Tale ammissione, invero, è intervenuta sulla scorta dell’art. 3, comma III, del decreto legge n. 40 del 2010, per cui “In caso di crisi di società di riscossione delle entrate degli enti locali, le società che, singolarmente ovvero appartenendo ad un medesimo gruppo di imprese, hanno esercitato le funzioni di cui all'articolo 52 del decreto legislativo 15 dicembre 1997, n. 446, e successive modificazioni, per conto di non meno di cinquanta enti locali e che siano cancellate, con deliberazione ancorché non dotata di definitività, dall'albo di cui all'articolo 53 del predetto decreto legislativo n. 446 del 1997 ai sensi dell'articolo 11 del decreto del Ministro delle finanze 11 settembre 2000, n. 289, sono ammesse di diritto, su domanda della società ovvero della società capogruppo, alle procedure di cui al decreto-legge 23 dicembre 2003, n. 347, convertito, con modificazioni, dalla legge 18 febbraio 2004, n. 39. Sono altresì ammesse di diritto a tali procedure, anche in assenza di domanda, le predette società per le quali venga dichiarato dal tribunale lo stato di insolvenza.”

La scelta legislativa è stata –come fatto palese dalla lettera della norma, che in punto di ammissione utilizza il tempo presente al modo indicativo, segno di cogenza della disposizione- nel senso di privare il Ministero procedente di qualsiasi spazio di discrezionalità nella valutazione dei ammissibilità alla procedura in punto di requisiti legati alla condizione patrimoniale delle società, che il legislatore ha valutato preventivamente.
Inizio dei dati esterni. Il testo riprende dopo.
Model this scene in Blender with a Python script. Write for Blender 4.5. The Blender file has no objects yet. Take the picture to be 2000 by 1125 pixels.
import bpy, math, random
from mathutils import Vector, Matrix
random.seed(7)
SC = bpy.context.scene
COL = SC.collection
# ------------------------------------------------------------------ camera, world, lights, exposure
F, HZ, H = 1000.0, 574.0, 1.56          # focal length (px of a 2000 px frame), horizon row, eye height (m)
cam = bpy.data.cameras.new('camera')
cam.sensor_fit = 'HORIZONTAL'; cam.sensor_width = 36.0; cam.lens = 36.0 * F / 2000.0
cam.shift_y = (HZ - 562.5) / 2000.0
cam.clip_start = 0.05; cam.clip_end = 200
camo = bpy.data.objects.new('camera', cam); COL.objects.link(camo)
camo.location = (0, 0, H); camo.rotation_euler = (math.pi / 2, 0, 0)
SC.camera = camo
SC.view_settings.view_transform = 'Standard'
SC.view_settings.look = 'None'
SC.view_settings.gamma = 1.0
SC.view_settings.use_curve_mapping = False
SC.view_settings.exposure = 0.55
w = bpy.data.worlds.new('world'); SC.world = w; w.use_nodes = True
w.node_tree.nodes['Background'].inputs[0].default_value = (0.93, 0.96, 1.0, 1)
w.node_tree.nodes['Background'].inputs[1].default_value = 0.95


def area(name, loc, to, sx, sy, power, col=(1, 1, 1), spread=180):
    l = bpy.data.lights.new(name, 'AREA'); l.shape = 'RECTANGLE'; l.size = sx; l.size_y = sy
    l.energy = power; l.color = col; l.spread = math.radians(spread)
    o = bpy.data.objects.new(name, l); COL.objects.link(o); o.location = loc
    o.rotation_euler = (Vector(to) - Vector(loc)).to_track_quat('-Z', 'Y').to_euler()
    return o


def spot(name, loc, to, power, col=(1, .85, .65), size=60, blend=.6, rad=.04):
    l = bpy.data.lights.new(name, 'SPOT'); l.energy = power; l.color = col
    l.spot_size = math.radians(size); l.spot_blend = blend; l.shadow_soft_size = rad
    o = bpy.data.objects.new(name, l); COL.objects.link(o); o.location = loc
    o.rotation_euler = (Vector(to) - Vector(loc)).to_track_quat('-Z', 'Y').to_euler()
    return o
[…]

Infatti, è del tutto evidente che l’ammissione delle società di riscossione alla procedura di cui alla “legge Marzano” tende, n ultima analisi, a realizzare la ristrutturazione della situazione finanziaria della società in regime di par condicio mediante il piano di cui si è detto, la cui intrinseca valutazione spetta al Giudice Ordinario.

5. – In conclusione, il ricorso è inammissibile per difetto di giurisdizione del Giudice Amministrativo, in quanto sussiste la giurisdizione del Giudice Ordinario davanti al quale il giudizio dovrà essere riassunto nei termini di legge.

La complessità fattuale della vicenda induce alla compensazione delle spese.